Aunque no fue la actividad más común, eventualmente se registra la recogida de agua del Guadalquivir y su distribución en la ciudad. Por ejemplo, en 1498, las actas capitulares del concejo de Córdoba ordenaban a los aguadores recoger siempre el agua por encima de la desembocadura del arroyo de las Moras, y un año después, en 1499, Luis de Berlanga, vecino en el barrio de la Magdalena, vendía a Alfonso Gutiérrez, vecino del arrabal de Santa Marina, un esclavo negro procedente de Jolof llamado Bucar, y un asno de color pardillo aparejado con sus aguaderas y cántaros, «para echar y vender agua del río en esta ciudad».

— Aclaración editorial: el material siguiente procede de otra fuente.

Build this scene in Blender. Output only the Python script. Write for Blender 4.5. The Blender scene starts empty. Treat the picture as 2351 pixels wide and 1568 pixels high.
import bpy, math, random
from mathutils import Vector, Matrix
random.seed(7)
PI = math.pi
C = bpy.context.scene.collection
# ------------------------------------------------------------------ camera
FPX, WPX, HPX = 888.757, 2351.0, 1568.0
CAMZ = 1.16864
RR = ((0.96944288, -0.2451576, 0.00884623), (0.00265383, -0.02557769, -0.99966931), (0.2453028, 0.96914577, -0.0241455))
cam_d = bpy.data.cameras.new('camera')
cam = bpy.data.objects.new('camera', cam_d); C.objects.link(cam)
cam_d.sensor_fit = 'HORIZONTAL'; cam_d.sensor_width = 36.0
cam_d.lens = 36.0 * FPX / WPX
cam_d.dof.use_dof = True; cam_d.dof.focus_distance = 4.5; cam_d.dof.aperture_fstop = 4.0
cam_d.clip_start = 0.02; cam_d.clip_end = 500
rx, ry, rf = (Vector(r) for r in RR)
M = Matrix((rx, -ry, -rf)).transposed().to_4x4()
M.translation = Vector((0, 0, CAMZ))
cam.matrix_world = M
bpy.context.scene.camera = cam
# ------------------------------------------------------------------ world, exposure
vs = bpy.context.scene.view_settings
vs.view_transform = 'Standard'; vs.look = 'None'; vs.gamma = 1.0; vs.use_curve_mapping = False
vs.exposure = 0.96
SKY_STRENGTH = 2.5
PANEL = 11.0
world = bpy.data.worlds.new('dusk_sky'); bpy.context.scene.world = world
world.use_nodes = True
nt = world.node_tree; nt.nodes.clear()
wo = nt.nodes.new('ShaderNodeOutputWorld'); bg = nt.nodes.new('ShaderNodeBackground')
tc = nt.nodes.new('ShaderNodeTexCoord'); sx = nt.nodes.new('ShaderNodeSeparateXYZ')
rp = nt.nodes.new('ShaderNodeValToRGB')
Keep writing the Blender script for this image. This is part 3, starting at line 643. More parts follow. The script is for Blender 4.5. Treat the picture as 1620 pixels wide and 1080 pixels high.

O el lavado de ropa. O los baños de carácter lúdico. Quienes tenemos una cierta edad probablemente recordamos los baños en los veranos de nuestra infancia en aguas del Guadalquivir, quizás junto al molino de Casillas, quizás en aquella «playa de Córdoba» que existió en los años 60 junto al molino de Martos y que prolongó un hábito de los cordobeses que, ya en el siglo XI, celebra Ibn Zaydun, el poeta de las cortes taifas de los Banu Chawar en Córdoba y de los Abbadíes en Sevilla, al aludir en sus versos a «las remansadas aguas de la azuda de Malik», donde los cordobeses acudían a bañarse. O simplemente a deleitarse contemplando las aguas, el verdor de las riberas, el silencio de las orillas, como el autor del Manuscrito de Jerónimo cuando se pregunta en el siglo XV, al hablar sobre la noria de la Albolafia, «¿Quién no se deleita en el vespertino silencio oyendo los chirridos sonoros de su eje?».

Porque la relación entre la ciudad y su río, el juego que agua y población han mantenido a lo largo de la Historia, ha terminado por forjar entre los habitantes de la ciudad y el río Guadalquivir unos vínculos realmente indisolubles a los que las nuevas generaciones no deben renunciar.

Si algún lector desea profundizar más en este asunto puede recurrir al volumen El río y su interrelación con la ciudad y sus barrios, Los barrios en la historia de Córdoba: de las collaciones bajomedievales cristianas a los barrios actuales (J. Cosano, ed.), Córdoba, Real Academia de Córdoba, 2019, pp. 137-164.